Обычно-то мы едем через Харьков, а в этот раз я решил ехать через Воронеж, чтобы срезать 150 километров. Не успел выехать из Воронежа, как дорогу перекрыли несколько машин с мигалками. "Товарищ генерал, вы откуда и куда?" (а я всегда езжу в форме и со звездочкой Героя). Я снова удивился. Проверили документы и отпустили. Но перед Ростовом снова тормозят. "Опять будете спрашивать, откуда и куда еду? Надоели!" Молодой офицер ГАИ смутился и опустил глаза.
Въезжаю в свой двор, но арка, через которую я всегда езжу, перекрыта, зачем-то вырыта яма. И тут только замечаю, что не только дом, но и квартал оцеплен. Первый, кого я вижу во дворе, - начальник особого отдела округа и с ним еще человек двенадцать в форме и в штатском. Подходит ко мне:
"Здравствуйте, Матвей Кузьмич, машину ставьте вот сюда и вылезайте". Только мы с женой вылезли, машину начали обыскивать, возможно, в надежде найти какую-нибудь подпольную типографию. Поднимаемся по лестнице, и над моей квартирой, и под моей на площадках стоят странного вида молодые люди. Один из замков оказался уже сломанным... Еле вошли в квартиру. Мне предъявляют ордер на обыск. Спрашиваю начальника особого отдела: откуда начнете искать? Тот мгновенно указывает на кабинет, садится за мой стол и открывает именно тот ящик, где лежит мой личный архив, в том числе - на самом верху рукописи писем "неистового Виссариона".
Плохой же вы конспиратор, Матвей Кузьмич, - говорим мы.

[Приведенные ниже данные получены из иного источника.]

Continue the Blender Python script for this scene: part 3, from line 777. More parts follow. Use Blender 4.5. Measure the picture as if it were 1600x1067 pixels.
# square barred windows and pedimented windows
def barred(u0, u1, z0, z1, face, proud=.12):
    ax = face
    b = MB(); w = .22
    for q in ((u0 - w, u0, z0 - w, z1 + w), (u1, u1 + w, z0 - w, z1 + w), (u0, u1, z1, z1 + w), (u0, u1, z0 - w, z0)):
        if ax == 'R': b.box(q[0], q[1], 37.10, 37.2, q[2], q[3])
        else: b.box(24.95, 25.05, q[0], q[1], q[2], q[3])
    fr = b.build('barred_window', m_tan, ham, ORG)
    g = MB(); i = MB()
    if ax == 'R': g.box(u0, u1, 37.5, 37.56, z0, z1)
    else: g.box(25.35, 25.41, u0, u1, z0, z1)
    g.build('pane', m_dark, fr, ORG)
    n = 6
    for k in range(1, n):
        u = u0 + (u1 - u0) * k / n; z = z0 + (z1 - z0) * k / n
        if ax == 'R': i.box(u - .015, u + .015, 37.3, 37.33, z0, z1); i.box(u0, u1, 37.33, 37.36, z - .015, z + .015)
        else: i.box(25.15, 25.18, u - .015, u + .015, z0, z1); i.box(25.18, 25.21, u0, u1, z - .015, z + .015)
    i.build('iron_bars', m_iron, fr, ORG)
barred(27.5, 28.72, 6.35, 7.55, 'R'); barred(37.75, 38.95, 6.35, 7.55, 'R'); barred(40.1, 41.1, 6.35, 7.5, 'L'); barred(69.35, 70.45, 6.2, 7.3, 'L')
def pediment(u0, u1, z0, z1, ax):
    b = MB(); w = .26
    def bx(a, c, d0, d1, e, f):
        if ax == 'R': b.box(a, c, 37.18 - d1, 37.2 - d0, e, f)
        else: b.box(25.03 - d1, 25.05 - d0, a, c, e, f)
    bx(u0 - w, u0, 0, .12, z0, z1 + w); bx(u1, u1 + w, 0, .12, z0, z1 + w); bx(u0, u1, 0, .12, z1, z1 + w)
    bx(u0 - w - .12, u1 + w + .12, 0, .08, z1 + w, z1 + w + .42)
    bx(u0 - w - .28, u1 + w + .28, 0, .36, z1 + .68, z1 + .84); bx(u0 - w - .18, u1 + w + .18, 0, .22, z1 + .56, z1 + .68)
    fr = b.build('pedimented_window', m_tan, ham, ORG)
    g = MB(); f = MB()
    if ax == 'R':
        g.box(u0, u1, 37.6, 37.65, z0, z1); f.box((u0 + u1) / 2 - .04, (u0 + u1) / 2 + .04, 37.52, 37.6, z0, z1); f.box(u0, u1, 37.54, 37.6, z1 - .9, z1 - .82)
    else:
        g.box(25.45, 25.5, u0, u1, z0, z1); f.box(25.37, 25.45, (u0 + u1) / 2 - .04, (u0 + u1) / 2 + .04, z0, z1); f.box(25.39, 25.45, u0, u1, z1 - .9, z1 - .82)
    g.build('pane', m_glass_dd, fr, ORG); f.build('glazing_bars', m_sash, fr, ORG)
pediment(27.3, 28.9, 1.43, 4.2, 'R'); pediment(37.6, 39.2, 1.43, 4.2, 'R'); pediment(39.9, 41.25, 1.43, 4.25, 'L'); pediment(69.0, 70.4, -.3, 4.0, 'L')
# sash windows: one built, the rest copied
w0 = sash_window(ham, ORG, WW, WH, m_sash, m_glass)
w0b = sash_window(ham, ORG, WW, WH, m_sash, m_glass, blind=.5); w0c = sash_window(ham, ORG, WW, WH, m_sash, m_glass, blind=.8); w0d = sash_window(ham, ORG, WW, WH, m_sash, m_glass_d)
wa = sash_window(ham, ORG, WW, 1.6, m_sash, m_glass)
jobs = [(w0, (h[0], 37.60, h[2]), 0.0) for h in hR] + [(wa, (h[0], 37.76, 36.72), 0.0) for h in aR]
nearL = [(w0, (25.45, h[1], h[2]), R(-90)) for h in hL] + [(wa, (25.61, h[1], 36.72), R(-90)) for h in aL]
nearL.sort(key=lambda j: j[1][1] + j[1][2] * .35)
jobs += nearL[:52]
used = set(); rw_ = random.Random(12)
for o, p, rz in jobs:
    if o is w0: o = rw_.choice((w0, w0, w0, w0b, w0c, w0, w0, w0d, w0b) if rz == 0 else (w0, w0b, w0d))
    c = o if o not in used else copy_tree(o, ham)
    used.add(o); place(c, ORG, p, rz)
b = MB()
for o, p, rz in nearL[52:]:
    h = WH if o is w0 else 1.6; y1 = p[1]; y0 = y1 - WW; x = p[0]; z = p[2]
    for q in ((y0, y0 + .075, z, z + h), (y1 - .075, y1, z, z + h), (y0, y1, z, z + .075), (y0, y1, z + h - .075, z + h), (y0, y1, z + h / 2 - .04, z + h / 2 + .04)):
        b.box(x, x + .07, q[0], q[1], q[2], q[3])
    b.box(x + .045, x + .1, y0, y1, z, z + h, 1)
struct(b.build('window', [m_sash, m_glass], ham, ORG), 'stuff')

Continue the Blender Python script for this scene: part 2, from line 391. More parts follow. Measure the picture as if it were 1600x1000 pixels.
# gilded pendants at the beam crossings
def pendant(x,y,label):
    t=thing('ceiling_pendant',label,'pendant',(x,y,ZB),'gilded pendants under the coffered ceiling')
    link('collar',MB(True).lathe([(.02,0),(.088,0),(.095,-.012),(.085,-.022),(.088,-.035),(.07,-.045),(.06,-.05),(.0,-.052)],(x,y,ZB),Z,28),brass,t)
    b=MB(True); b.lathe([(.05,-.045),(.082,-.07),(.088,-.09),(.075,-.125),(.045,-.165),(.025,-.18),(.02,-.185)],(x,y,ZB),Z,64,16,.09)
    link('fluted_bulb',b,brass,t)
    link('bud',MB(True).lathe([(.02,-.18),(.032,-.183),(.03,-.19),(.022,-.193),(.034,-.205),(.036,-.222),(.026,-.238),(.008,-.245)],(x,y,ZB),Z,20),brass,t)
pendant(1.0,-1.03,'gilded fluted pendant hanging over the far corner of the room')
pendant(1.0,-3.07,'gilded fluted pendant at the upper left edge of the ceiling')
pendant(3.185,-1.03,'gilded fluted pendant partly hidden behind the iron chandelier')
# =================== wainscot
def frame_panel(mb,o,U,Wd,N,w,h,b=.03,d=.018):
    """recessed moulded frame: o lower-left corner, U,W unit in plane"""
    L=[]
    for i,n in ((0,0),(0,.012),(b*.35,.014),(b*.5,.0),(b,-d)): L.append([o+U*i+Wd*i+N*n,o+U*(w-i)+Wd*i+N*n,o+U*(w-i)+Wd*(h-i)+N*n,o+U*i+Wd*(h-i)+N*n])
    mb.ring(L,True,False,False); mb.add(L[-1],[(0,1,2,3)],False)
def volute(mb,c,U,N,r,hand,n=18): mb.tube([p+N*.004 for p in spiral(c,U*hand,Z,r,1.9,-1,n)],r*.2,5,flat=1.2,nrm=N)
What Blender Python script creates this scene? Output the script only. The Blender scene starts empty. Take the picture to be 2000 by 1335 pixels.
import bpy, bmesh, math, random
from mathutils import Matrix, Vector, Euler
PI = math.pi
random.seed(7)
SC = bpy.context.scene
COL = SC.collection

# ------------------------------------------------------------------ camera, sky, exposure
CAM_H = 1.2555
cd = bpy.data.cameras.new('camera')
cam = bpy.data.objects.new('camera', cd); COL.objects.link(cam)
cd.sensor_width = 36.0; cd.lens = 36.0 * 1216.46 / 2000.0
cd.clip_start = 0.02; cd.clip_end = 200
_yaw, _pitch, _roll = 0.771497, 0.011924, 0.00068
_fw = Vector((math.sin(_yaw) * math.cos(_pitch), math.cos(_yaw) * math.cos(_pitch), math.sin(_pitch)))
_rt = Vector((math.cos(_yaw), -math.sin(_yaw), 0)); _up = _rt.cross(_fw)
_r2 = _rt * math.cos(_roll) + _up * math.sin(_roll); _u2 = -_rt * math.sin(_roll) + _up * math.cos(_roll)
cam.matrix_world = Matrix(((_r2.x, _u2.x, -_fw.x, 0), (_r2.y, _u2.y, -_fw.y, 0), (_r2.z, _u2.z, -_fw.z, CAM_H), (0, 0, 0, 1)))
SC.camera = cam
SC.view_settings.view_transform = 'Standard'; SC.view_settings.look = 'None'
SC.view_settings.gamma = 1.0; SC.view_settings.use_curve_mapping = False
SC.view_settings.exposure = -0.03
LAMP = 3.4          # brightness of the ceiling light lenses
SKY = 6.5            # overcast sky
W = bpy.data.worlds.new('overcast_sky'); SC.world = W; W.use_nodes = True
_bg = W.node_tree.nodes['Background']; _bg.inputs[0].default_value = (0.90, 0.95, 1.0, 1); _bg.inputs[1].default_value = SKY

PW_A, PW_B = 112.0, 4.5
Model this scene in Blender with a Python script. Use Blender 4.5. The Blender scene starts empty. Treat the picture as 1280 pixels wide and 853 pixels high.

А я ничего и не собирался прятать. Я человек очень аккуратный, и, бросив взгляд в ящик стола, понимаю, что его уже внимательно осматривали: все бумаги перевернуты. Там же находилось и воззвание по поводу июньских новочеркасских событий - оно попало ко мне еще в 1962 году. Объявили, что арестовывать меня не будут, взяли подписку о невыезде. После их ухода жена подняла ковер в нашей спальне и увидела, что под ним просверлено два отверстия в стене, и в них вставлены трубочки. Техника у них тогда еще, видимо, была никудышная...
М. К. Шапошникову было предъявлено обвинение по статье 70 УК РСФСР - за антисоветскую агитацию и пропаганду. Лишь после обращения его к Андропову дело было прекращено, но не по реабилитирующим основаниям. И потому все материалы были переданы в партийную комиссию при Ростовском обкоме партии. 26 января 1967 года тогдашний первый секретарь Ростовского обкома партии отобрал у генерала Шапошникова партийный билет.
Конечно, Матвей Кузьмич тогда писал и писал. В ЦК, в прокуратуру, съездам партии. Он рассказывал о своей судьбе рабочего паренька, ставшего военным, ходившего в танковые атаки, получившего Героя в тяжелые фронтовые годы. Он писал про трагедию в Новочеркасске. Он не напоминал свои собственные слова: "Я не вижу перед собой такого противника, которого бы следовало атаковать танками". Наоборот, он писал, обращаясь уже к XXVII съезду партии: "Что же касается меня самого, то я и тогда, и поныне продолжаю себя казнить за то, что в июне 1962 года не сумел помешать кровавой акции".
... В мае 1967 года генерал Шапошников записал в своем дневнике:
"Лично я далек от того, чтобы таить обиды или злобу на носителей неограниченного произвола. Я только сожалею о том, что не сумел по-настоящему бороться с этим злом. В схватке с произволом и самодурством у меня не хватило умения вести смертельный бой. В борьбе с распространенным и укоренившимся в армейских условиях злом, каковым является произвол самодуров, подлость и лицемерие, у меня не оказалось достаточно эффективного оружия, кроме иллюзорной веры в то, что правда, вот так, сама по себе, победит и справедливость восторжествует".
Когда мы с ним повстречались, Матвею Кузьмичу Шапошникову шел уж 83-й год.
Мы не заметили в нем старости жизни. Он ничего не забыл. Он ничего не хочет забывать
"Система может оказаться сильнее народа, но сильнее одного человека она может и не стать", - такими словами мы закончили эту статью тогда, весной 1989 года.